Decoding the Facebook: 4th of July Edition!

Find out what your friends are really trying to say on America’s Birthday!

Christian Krauspeby Christian Krauspe

Facebook allows us to display our thoughts, feelings, musings, and ramblings with the world instantly. Truly, this is a great age. But don’t you ever feel that despite the casual “status of the day” updates from your friends that you are missing out as to what they’re really trying to say?

Well, worry no more. We here at CRAVE have developed a useful little translation guide to help you in your deciphering skills. And, with the 4th of July around the corner everyone is ready for drinks, sunshine, and a much needed day off from work.

Take a look:


Katie (yesterday): A happy 4th of July to everyone! Enjoy the holiday!

What they’re really trying to say: “Like I need an excuse to drink heavily during a weekday, difference is this time I’m not hammered when I take the kids to school.”


Mike (8 hours ago): Went across state lines to get some so M80’s, mortar rounds, roman candles – you name it, we got it.

What they’re really trying to say: “One of these neighborhood cats is leaving with an extra anus tonight.”


Stacey (4 hours ago): So excited to have the family over the 4th!
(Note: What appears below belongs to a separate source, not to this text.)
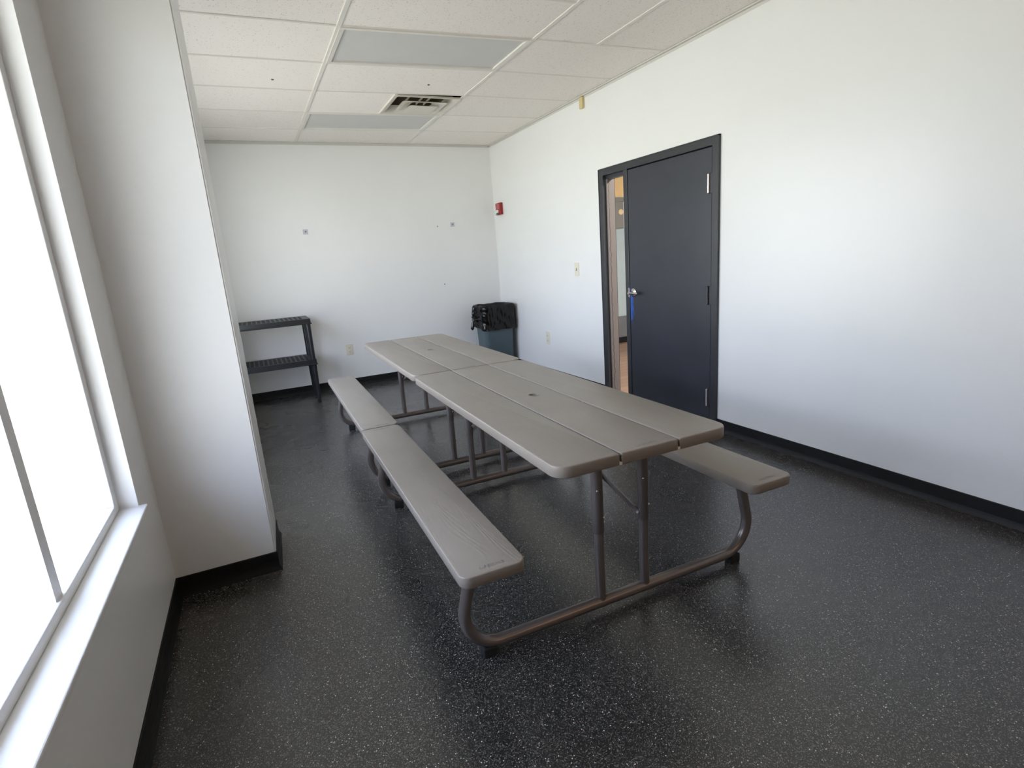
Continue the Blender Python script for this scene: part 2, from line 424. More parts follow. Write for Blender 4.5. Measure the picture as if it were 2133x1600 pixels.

What they’re really trying to say: “If I have to make or more deviled egg, or cut another slice of watermelon, I’m going open Aunt Mabel’s diabetic throat with a cheese grater.”


Steve (5 hours ago): I just want to say one thing – this is not the America our forefather’s intended! Go screw, Obama!

What they’re really trying to say: “I don’t understand a lot of the problems this country is facing, but I do know I like hot dogs, semi-automatic firearms, and the work of Larry the Cable Guy.”


Rachel (moments ago): It’s days like today that I’m proud to be an American.

What they’re really trying to say: “If that b*tch Patrice thinks I’m going to cover her shift at Chili’s, she’s, like, totally stupid. I requested off on the fourth on Brad’s calendar to go tubing with Jeff.  WTF. Patrice has been trying to switch shifts since Thursday so she can go to Bel Air with Todd.  F*ck her.”


Dan (6 hours ago): Hendrix, fireworks, George Washington, freedom, liberty, Coors light.

What they’re really trying to say: “I don’t care if I’m not drunk or not, my cousin is starting to look pretty attractive.”


Michelle (10 hours ago): Got the whole week off of work! Let the 4th of July celebration begin!

What they’re really trying to say: “Who’s going to be topless, puking tequila as Jimmy Buffet blares in the background? This girl.”


Patrick (9 hours ago): Just a quiet holiday at home.

What they’re really trying to say: “What’s the difference most people lighting off bottle rockets and me? Most people don’t attach one end to their penis.”


Jose (yesterday): Por que?

What they’re really trying to say: “Despite the fact that I was born in Duluth, this is the one day of the year people decide to egg my house. Man, it sucks being the only Mexico in Minnesota.”